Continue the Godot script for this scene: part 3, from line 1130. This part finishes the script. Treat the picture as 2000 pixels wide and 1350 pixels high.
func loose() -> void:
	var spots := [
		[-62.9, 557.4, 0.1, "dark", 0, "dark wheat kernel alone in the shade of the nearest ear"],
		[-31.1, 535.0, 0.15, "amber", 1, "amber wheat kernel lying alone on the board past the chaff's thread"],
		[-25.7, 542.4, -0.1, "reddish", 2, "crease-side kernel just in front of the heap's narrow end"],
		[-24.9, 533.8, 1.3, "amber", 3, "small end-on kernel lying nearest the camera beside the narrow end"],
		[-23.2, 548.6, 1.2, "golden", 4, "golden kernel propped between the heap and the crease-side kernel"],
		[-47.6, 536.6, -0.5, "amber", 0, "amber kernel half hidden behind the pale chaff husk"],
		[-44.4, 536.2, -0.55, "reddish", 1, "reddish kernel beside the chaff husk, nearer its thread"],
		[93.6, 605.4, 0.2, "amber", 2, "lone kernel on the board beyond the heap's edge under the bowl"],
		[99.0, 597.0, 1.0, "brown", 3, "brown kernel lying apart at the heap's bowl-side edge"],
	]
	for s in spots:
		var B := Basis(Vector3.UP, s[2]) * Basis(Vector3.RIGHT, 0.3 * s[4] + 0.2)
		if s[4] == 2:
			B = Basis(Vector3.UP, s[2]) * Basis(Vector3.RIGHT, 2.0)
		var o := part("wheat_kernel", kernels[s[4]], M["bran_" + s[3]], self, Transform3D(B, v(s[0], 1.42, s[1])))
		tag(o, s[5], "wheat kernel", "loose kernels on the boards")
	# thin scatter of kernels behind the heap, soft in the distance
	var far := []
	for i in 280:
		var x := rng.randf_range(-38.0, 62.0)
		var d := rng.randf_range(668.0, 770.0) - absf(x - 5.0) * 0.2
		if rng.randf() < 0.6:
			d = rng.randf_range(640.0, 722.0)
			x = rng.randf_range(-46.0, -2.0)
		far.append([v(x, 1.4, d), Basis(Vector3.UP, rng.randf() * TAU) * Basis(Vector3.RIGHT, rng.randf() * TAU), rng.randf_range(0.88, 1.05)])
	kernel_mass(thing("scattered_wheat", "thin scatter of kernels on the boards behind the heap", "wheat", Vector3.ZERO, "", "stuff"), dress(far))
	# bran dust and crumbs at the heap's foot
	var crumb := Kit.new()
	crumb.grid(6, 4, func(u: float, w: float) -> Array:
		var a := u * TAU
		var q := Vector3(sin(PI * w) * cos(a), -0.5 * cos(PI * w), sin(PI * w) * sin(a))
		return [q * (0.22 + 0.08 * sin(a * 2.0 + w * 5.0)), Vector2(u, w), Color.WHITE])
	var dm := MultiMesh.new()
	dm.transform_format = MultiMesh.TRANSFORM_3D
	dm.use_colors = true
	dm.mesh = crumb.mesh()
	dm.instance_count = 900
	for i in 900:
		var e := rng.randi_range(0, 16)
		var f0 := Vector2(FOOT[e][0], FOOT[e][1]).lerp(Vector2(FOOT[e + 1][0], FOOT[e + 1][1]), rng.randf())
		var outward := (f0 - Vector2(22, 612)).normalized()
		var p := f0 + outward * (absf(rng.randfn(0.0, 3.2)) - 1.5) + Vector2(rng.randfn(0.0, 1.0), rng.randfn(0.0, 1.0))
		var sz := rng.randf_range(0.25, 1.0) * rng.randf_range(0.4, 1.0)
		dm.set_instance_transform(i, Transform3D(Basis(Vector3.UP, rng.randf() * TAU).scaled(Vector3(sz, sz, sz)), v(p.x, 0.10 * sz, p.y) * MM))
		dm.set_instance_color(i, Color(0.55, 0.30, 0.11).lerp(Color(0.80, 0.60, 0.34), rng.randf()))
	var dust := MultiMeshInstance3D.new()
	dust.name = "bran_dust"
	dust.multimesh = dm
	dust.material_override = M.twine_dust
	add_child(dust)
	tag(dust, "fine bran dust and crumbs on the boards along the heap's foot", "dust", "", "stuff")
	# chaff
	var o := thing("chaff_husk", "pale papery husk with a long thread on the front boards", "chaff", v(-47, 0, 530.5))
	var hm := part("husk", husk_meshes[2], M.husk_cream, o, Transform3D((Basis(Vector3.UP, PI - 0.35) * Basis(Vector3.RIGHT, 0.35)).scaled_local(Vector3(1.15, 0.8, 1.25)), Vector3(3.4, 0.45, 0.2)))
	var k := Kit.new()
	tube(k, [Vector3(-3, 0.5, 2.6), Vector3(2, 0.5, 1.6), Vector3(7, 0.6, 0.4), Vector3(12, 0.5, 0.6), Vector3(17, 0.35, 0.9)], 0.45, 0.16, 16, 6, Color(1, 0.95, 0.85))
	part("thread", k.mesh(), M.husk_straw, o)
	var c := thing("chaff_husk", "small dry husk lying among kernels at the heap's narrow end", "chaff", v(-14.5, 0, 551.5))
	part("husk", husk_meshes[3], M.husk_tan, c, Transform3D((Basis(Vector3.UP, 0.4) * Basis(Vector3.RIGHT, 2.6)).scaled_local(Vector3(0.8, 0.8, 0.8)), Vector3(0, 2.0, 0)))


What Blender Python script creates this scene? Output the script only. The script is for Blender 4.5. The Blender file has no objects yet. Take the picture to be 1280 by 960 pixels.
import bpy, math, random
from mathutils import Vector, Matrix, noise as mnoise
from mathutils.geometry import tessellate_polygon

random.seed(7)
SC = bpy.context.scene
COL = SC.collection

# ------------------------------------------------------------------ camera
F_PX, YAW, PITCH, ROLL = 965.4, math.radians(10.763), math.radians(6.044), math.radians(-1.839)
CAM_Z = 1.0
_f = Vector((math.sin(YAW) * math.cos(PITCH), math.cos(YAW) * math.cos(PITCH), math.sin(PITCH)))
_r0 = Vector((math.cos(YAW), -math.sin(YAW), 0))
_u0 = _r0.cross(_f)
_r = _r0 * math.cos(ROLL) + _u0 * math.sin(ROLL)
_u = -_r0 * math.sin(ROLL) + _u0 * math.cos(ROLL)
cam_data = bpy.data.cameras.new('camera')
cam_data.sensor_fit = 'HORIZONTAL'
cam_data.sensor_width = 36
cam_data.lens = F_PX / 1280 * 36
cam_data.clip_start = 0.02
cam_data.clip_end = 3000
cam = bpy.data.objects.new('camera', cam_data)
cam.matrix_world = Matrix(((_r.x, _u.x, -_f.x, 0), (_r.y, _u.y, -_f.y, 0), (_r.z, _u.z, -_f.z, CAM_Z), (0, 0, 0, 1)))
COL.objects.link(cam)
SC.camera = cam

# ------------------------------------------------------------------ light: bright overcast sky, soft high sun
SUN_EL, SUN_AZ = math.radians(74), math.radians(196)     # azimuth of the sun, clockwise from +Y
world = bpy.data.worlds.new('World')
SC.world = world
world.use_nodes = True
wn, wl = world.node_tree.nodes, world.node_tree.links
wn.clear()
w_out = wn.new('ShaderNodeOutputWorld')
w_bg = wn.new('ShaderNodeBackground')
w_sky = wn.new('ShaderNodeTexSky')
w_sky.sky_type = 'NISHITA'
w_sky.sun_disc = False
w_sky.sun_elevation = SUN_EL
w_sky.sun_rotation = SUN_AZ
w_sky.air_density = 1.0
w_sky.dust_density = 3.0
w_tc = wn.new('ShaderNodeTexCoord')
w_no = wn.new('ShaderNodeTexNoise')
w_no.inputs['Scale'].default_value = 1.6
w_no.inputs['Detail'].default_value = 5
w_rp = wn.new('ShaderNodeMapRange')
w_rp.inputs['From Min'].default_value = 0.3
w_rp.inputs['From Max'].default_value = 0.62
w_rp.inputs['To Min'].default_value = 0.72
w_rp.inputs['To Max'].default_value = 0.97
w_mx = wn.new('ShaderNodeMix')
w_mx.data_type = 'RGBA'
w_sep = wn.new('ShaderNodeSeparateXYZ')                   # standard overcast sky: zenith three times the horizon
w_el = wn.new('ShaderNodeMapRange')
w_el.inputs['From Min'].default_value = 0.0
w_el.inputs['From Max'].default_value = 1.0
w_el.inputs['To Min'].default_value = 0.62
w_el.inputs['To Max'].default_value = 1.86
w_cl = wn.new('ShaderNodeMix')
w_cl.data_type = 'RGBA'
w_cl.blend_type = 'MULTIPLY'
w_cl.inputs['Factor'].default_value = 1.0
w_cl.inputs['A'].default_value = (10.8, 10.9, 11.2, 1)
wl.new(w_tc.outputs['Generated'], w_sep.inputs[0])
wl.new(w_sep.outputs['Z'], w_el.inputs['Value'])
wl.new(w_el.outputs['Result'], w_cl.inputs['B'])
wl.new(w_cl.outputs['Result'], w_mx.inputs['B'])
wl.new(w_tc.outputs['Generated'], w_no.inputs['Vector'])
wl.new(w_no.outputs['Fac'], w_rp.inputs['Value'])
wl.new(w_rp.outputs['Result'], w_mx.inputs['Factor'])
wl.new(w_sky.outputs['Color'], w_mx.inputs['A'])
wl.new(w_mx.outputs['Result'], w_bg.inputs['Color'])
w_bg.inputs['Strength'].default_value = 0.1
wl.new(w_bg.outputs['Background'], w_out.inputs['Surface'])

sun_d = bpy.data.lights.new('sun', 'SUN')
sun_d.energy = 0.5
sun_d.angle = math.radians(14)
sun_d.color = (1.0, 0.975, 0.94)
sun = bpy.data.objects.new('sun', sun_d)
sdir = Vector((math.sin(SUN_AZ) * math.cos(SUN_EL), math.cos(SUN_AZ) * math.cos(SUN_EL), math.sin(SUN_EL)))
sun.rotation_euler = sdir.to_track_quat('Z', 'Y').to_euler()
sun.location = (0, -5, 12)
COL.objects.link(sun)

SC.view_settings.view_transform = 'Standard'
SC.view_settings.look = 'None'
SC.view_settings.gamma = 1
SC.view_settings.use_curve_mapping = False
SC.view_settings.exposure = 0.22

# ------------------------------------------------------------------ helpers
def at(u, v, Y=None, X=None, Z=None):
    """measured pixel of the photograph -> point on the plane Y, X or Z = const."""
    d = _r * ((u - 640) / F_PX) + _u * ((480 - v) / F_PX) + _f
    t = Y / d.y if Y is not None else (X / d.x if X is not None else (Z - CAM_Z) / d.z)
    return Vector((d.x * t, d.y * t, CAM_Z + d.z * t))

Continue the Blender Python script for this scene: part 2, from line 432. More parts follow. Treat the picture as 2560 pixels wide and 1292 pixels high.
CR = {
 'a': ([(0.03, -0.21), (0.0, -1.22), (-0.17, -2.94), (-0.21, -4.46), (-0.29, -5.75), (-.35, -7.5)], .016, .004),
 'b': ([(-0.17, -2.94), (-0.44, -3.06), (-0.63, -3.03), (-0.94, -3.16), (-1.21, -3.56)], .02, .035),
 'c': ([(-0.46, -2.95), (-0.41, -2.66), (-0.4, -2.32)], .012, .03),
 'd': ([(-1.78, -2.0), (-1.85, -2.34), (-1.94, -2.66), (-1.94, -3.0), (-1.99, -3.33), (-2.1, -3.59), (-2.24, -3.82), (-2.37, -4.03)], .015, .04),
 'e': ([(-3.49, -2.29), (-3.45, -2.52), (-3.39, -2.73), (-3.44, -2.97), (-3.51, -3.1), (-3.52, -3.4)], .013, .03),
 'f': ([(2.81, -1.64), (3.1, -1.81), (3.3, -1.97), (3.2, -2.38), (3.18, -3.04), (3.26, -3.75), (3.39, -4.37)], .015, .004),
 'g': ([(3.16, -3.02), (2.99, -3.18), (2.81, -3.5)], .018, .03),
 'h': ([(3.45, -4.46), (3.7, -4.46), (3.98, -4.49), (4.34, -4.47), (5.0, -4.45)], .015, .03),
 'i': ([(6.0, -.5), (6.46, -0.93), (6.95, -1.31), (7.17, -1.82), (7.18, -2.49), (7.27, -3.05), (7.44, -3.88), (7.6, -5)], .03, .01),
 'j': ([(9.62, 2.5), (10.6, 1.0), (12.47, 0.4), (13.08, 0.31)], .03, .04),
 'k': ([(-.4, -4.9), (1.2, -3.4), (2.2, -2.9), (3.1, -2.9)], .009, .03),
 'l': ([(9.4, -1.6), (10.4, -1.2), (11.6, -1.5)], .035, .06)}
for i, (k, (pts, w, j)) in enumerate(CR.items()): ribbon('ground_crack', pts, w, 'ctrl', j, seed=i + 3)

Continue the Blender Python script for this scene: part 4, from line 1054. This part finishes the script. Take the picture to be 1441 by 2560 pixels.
•••
*GIVEN PROBLEM*
Write the lines again exactly, beginning at the line that has "What Blender Python" and stopping after the line that has "COL = SC.collection"; include no other lines.

*FINISHED EXERCISE*
What Blender Python script creates this scene? Output the script only. The script is for Blender 4.5. The Blender file has no objects yet. Take the picture to be 1280 by 960 pixels.
import bpy, math, random
from mathutils import Vector, Matrix, noise as mnoise
from mathutils.geometry import tessellate_polygon

random.seed(7)
SC = bpy.context.scene
COL = SC.collection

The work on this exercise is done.